Sunday, April 17, 2005

Real Questions, Real Needs

Dewdney, P. and Michell, G. (1997). Asking “why” questions in the reference interview: a theoretical justification. Library Quarterly 67(1), 50-71.

The sincerity of asking “why” on the part of librarians is generally misunderstood by patrons/information seekers. Patricia Dewdney and Gillian Michell return to visit an area rich in conflict and ripe for conflict resolution: the reference interview. A librarian’s best effort to figure out a patron’s motives may be misunderstood as intrusive, and responded to in a hostile manner. The authors apply two strategies to make “why” successful in a reference interview, contextualization and neutral questioning, relying on theory in “philosophy, linguistics, cognitive science, and communications” (51) to support their arguments, but are concerned with earlier work by Hutchins (1944), R. Taylor (1968).
Obviously, the well-known grouchiness of librarians has been around ever since the first reference question interrupted a librarian completing the Sunday New York Times crossword puzzle.
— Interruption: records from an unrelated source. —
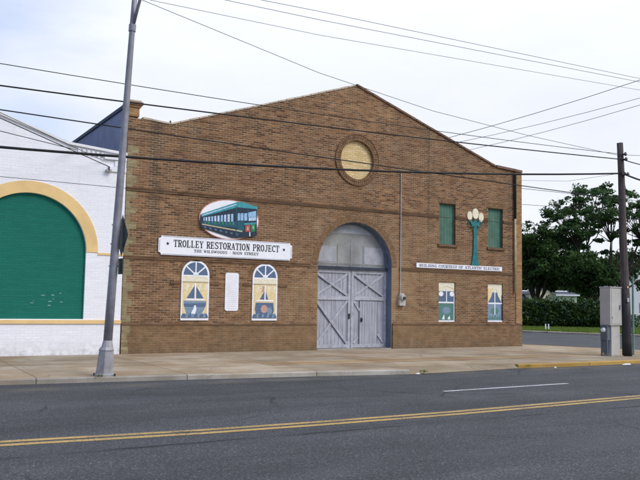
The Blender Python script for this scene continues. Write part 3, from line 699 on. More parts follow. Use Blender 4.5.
# ------------------------------------------------------------------ arched painted boards
def arched_panel(cx,w2,z0,spring,label,kind):
    o=thing('painted_panel',label,'painting',(cx,-.03,z0),'arched window paintings on the brick wall')
    sc=w2/.44
    full=lambda g_:[(cx-w2+g_,z0+g_),(cx+w2-g_,z0+g_)]+arc(cx,spring,w2-g_,0,180,24)
    b=MB(); b.prism(full(0),-.035,-.002,M['board_white']); b.build('frame',o)
    y=-.035
    p=MB(); p.prism([(cx-w2+.06,spring)]+[(cx+w2-.06,spring)]+arc(cx,spring,w2-.06,0,180,24)[1:-1],y-.004,y,M['slateblue']); fan=p.build('fanlight',o)
    p=MB()
    for a in (40,90,140): brace(p,cx,spring,cx+(w2-.05)*math.cos(math.radians(a)),spring+(w2-.05)*math.sin(math.radians(a)),.04,y-.008-a*.00001,y-.003,M['board_white'])
    p.prism(arc(cx,spring,.09,0,180,10),y-.0085,y-.003,M['board_white']); p.build('glazing_bar',fan)
    p=MB(); p.box(cx-w2+.045,cx+w2-.045,y-.004,y,z0+.06,spring-.22,M['buff']); 
    for k_ in range(4):   # warm streaks of sky
        x_=cx-w2*.7+k_*w2*.45; p.prism([(x_,z0+.9),(x_+.06,z0+.9),(x_+.12,spring-.3),(x_+.02,spring-.26)],y-.005,y-.003,M['rose'] if k_==1 and kind else M['buff_light'])
    p.build('sky_field',o)
    p=MB(); p.box(cx-w2+.045,cx+w2-.045,y-.004,y,spring-.20,spring-.04,M['buff_light']); p.box(cx-w2+.03,cx+w2-.03,y-.006,y,spring-.235,spring-.2,M['pipe_tan']); p.build('blind',o)
    p=MB(); 
    if kind==0:
        p.prism([(cx-.03,spring-.32),(cx-.03,z0+.66),(cx-.27*sc,z0+.66)],y-.008,y-.003,M['slateblue']); p.prism([(cx+.03,spring-.35),(cx+.27*sc,z0+.66),(cx+.03,z0+.66)],y-.008,y-.003,M['slateblue'])
    else:
        p.prism([(cx-.02,spring-.42),(cx-.02,z0+.66),(cx-.18*sc,z0+.66)],y-.008,y-.003,M['slateblue']); p.prism([(cx+.02,spring-.42),(cx+.12*sc,z0+.66),(cx+.02,z0+.66)],y-.008,y-.003,M['slateblue'])
    p.build('sail',o)
    p=MB(); p.box(cx-w2+.045,cx+w2-.045,y-.007,y-.003,z0+.12,z0+.2,M['slateblue']); 
    if kind==0: p.prism([(cx-.36*sc,z0+.58),(cx+.36*sc,z0+.58),(cx+.3*sc,z0+.34),(cx+.2*sc,z0+.16),(cx-.24*sc,z0+.16),(cx-.32*sc,z0+.36)],y-.0085,y-.003,M['slate_light']); p.prism([(cx-.36*sc,z0+.5),(cx+.36*sc,z0+.52),(cx+.33*sc,z0+.4),(cx-.33*sc,z0+.4)],y-.0095,y-.003,M['slateblue'])
    else: p.prism([(cx-.32*sc,z0+.56),(cx+.3*sc,z0+.56),(cx+.33*sc,z0+.3),(cx+.26*sc,z0+.16),(cx-.3*sc,z0+.16),(cx-.34*sc,z0+.36)],y-.0085,y-.003,M['slateblue']); p.prism(ell(cx-.02,z0+.36,.12,.13,14),y-.0095,y-.003,M['rose']); p.prism(ell(cx+.17,z0+.3,.09,.12,14),y-.0096,y-.003,M['slate_light'])
    p.build('hull',o)
    p=MB(); p.box(cx-.022,cx+.022,y-.012,y-.003,z0+.62,spring-.24,M['board_white']); p.box(cx-w2*.68,cx+w2*.68,y-.0125,y-.003,z0+.6,z0+.645,M['board_white']); p.build('glazing_bar',o)
    if kind==0:
        p=MB(); p.prism([(cx-.12,z0+.2),(cx+.01,z0+.19),(cx+.05,z0+.34),(cx+.02,z0+.46),(cx-.03,z0+.44),(cx-.04,z0+.36),(cx-.1,z0+.26)],y-.013,y-.003,M['board_white']); p.build('bird',o)
    p=MB(); p.box(cx-w2+.02,cx+w2-.02,y-.010,y-.003,z0+.07,z0+.15,M['slateblue'])
    for k_ in range(8): x_=cx-w2+.05+k_*(w2*2-.14)/8; p.prism([(x_,z0+.09),(x_+.08,z0+.09),(x_+.09,z0+.2+.03*(k_%3)),(x_+.02,z0+.17+.03*(k_%2))],y-.011,y-.003,M['slate_light'] if k_%2 else M['slateblue'])
    p.build('rocks',o)
arched_panel(8.64,.445,.965,2.33,'arched painted board with two wide sails and a white bird, under the sign left end',0)
arched_panel(10.985,.44,.965,2.32,'arched painted board with slim sail and pinkish disc, nearer the big door',1)
pq=thing('wall_plaque','tall white wall plaque with rounded corners, between the two arched painted boards','plaque',(9.83,-.03,1.25))
b=MB(); rr=.07; rp=[]
for cx,cz,a0 in ((9.62+rr,1.26+rr,180),(10.07-rr,1.26+rr,270),(10.07-rr,2.43-rr,0),(9.62+rr,2.43-rr,90)):
    rp+=[(cx+rr*math.cos(math.radians(a0+i*22.5)),cz+rr*math.sin(math.radians(a0+i*22.5))) for i in range(5)]
b.prism(rp,-.03,-.002,M['board_white']); b.build('board',pq)
l=MB()
for i in range(17): l.box(9.67+(i%3)*.012,10.02-(i*7%5)*.012,-.0315,-.029,1.33+i*.063,1.336+i*.063,M['conduit'])
l.build('faint_text_lines',pq)

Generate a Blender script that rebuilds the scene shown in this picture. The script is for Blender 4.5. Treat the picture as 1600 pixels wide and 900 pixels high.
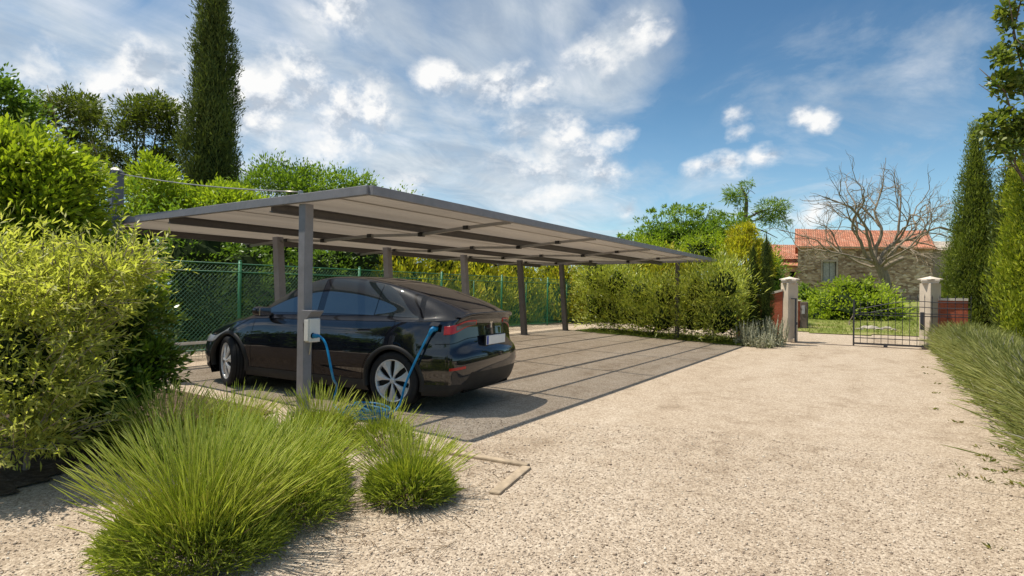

The librarian would naturally wonder “why” anyone would care to ruin another day in [her] life by asking [her] anything. Obviously, Robert Taylor and Nick Belkin and many others have stressed the importance of knowing why in order to know what a patron “really” wants to know. This topic first became relevant with Robert Taylor’s 1968 article on negotiating questions, and has pushed the human information behavior researcher’s pen to the paper for the past 40 years or so.Dewdney and Michell, although theorists, come up with some practical answers, albeit their responses to resolving the troublesome nature of “why” really takes much practice. First of all, librarians must be more sensitive to what is being conveyed by their questions. Speech act theory gives some insight into what philosophers and linguists rely on to determine the nature of communication between the librarian and the information seeker. Simple questions of fact can be confused with a request for more information. The “why” question also opens up other territory, some of which is not very comfortable for the librarian, like when the patron’s answer to the sweet and sincere librarian’s “Why are you asking me for this information?” gets a “None of your business” in reply. Theoretical considerations provide all the support for the authors as promised, although Dewdney obviously put in her field time training reference librarians prior to the publication of her dissertation in 1986 on the topic. The research interview obviously is not an easy one to conduct, regardless of what the question is, especially when even a ready reference question may have a hidden motive. The authors’ practical snippets of dialogue make the arguments clear, but for the reader, they are only the beginning of becoming a skilled reference interviewer. The reader must agree with the authors that a philosophical basis must be at the foundation of training reference workers. Without knowing the theoretical basis for actions, librarians will continue to misunderstand their patrons, and vice versa. A number of early source works from the article seem interesting in the light of what we think of as the first 50 years or so of human information behavior.